Exercise objective: Using the data that follows, return exactly the lines from the one that contains "Write part 2" through the one that contains "var=0.4, scale=12), tent)", ends included.

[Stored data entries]
━━━━━━━━━━━━━━━━━━━━━━━━━━━━━━

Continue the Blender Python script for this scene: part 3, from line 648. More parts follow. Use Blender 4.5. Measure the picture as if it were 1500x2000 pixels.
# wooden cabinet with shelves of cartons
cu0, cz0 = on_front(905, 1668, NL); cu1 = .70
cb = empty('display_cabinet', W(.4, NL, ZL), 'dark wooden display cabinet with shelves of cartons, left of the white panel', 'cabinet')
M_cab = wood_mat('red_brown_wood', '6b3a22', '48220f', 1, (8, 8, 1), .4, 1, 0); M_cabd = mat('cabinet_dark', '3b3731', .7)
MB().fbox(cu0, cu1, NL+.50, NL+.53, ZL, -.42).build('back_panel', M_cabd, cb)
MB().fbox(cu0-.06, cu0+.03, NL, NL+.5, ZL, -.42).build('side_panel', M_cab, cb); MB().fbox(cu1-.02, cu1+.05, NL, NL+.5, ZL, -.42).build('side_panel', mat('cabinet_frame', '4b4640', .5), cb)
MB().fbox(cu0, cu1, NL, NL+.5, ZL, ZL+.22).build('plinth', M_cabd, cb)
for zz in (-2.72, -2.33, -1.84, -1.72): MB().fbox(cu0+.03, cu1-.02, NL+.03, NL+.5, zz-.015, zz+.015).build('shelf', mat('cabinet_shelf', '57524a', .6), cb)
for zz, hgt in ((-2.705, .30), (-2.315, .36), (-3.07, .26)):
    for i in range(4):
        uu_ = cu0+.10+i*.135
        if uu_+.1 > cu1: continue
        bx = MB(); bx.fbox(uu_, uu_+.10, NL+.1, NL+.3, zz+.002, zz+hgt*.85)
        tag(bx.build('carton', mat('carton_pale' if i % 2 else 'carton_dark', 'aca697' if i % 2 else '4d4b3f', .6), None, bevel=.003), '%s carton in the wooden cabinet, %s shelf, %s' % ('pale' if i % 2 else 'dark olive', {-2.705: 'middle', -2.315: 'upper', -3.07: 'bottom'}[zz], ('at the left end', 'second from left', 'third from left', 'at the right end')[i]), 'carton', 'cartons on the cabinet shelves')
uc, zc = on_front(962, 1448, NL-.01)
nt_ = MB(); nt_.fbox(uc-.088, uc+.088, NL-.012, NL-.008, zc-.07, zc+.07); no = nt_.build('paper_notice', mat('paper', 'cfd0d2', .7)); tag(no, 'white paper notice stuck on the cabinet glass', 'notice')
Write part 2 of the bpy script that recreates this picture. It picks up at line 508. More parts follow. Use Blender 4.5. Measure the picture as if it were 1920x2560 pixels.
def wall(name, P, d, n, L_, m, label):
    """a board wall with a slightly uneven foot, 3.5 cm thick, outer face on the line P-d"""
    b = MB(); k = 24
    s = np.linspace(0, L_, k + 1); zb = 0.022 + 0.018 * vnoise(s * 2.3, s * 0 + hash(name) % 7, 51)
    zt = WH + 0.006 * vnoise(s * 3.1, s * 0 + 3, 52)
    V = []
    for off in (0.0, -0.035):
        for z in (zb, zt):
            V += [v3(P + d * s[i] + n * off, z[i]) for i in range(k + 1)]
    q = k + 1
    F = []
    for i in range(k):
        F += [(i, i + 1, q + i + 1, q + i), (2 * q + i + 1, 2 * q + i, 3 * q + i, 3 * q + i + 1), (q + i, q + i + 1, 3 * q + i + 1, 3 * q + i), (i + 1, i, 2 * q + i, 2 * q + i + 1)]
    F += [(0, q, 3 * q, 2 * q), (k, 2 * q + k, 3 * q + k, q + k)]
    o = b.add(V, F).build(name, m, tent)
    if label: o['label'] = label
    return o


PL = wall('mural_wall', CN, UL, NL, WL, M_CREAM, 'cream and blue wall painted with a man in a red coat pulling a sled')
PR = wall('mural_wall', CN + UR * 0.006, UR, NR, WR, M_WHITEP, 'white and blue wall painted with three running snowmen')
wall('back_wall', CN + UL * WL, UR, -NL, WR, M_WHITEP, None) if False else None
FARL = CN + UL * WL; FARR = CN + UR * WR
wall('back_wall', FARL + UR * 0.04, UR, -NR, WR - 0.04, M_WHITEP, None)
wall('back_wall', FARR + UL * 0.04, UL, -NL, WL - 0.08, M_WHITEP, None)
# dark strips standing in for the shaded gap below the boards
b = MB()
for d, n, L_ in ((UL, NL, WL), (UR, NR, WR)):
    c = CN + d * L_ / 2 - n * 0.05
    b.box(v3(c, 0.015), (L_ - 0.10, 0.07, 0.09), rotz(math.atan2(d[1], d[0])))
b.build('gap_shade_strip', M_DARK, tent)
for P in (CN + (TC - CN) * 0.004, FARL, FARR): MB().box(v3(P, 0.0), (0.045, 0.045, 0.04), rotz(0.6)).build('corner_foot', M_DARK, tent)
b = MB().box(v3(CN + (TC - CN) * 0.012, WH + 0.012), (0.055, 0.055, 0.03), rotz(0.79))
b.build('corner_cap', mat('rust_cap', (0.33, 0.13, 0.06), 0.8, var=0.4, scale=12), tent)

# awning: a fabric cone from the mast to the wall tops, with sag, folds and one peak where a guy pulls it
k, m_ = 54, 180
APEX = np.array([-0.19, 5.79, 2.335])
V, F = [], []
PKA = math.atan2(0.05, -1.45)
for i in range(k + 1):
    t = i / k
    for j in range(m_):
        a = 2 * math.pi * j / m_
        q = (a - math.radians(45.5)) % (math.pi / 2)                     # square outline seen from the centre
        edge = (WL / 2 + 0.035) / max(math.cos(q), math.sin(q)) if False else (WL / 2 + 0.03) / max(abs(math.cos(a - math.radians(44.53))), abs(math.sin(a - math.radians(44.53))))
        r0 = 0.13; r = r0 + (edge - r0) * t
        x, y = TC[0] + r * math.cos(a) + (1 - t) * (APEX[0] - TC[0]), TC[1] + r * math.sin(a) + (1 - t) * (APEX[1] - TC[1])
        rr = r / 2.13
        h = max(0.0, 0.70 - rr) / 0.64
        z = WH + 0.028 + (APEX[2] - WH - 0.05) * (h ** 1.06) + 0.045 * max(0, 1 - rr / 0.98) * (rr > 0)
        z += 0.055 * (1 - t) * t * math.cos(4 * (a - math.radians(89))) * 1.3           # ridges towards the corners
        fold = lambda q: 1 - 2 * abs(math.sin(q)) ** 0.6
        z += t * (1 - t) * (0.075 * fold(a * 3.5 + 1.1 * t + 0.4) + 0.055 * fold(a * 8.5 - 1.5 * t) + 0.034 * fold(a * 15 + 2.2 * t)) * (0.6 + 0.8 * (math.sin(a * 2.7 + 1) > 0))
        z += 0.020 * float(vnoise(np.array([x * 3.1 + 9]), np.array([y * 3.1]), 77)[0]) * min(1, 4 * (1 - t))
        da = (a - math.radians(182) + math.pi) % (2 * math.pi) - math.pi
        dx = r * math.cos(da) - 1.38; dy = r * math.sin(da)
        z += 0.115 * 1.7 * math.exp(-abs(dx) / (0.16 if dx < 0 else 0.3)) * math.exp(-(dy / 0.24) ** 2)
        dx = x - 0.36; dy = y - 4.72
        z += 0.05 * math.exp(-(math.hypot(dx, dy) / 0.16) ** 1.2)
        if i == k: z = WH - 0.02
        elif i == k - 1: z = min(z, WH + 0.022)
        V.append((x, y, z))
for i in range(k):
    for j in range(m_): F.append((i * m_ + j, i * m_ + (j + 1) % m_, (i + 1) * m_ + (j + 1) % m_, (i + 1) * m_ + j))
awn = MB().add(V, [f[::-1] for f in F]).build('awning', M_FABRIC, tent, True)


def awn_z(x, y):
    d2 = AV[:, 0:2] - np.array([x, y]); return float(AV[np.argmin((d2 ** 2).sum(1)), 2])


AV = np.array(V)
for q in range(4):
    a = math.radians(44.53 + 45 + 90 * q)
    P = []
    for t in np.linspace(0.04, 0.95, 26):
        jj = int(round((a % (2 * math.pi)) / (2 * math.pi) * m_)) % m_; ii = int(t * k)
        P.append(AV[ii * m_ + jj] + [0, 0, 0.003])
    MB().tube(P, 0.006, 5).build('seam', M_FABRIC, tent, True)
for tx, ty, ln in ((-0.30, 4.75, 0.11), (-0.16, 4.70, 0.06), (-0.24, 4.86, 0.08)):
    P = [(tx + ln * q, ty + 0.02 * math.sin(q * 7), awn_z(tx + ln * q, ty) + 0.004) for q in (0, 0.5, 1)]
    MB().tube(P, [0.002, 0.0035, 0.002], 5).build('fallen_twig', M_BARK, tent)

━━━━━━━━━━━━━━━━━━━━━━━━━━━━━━

Written response:
Write part 2 of the bpy script that recreates this picture. It picks up at line 508. More parts follow. Use Blender 4.5. Measure the picture as if it were 1920x2560 pixels.
def wall(name, P, d, n, L_, m, label):
    """a board wall with a slightly uneven foot, 3.5 cm thick, outer face on the line P-d"""
    b = MB(); k = 24
    s = np.linspace(0, L_, k + 1); zb = 0.022 + 0.018 * vnoise(s * 2.3, s * 0 + hash(name) % 7, 51)
    zt = WH + 0.006 * vnoise(s * 3.1, s * 0 + 3, 52)
    V = []
    for off in (0.0, -0.035):
        for z in (zb, zt):
            V += [v3(P + d * s[i] + n * off, z[i]) for i in range(k + 1)]
    q = k + 1
    F = []
    for i in range(k):
        F += [(i, i + 1, q + i + 1, q + i), (2 * q + i + 1, 2 * q + i, 3 * q + i, 3 * q + i + 1), (q + i, q + i + 1, 3 * q + i + 1, 3 * q + i), (i + 1, i, 2 * q + i, 2 * q + i + 1)]
    F += [(0, q, 3 * q, 2 * q), (k, 2 * q + k, 3 * q + k, q + k)]
    o = b.add(V, F).build(name, m, tent)
    if label: o['label'] = label
    return o


PL = wall('mural_wall', CN, UL, NL, WL, M_CREAM, 'cream and blue wall painted with a man in a red coat pulling a sled')
PR = wall('mural_wall', CN + UR * 0.006, UR, NR, WR, M_WHITEP, 'white and blue wall painted with three running snowmen')
wall('back_wall', CN + UL * WL, UR, -NL, WR, M_WHITEP, None) if False else None
FARL = CN + UL * WL; FARR = CN + UR * WR
wall('back_wall', FARL + UR * 0.04, UR, -NR, WR - 0.04, M_WHITEP, None)
wall('back_wall', FARR + UL * 0.04, UL, -NL, WL - 0.08, M_WHITEP, None)
# dark strips standing in for the shaded gap below the boards
b = MB()
for d, n, L_ in ((UL, NL, WL), (UR, NR, WR)):
    c = CN + d * L_ / 2 - n * 0.05
    b.box(v3(c, 0.015), (L_ - 0.10, 0.07, 0.09), rotz(math.atan2(d[1], d[0])))
b.build('gap_shade_strip', M_DARK, tent)
for P in (CN + (TC - CN) * 0.004, FARL, FARR): MB().box(v3(P, 0.0), (0.045, 0.045, 0.04), rotz(0.6)).build('corner_foot', M_DARK, tent)
b = MB().box(v3(CN + (TC - CN) * 0.012, WH + 0.012), (0.055, 0.055, 0.03), rotz(0.79))
b.build('corner_cap', mat('rust_cap', (0.33, 0.13, 0.06), 0.8, var=0.4, scale=12), tent)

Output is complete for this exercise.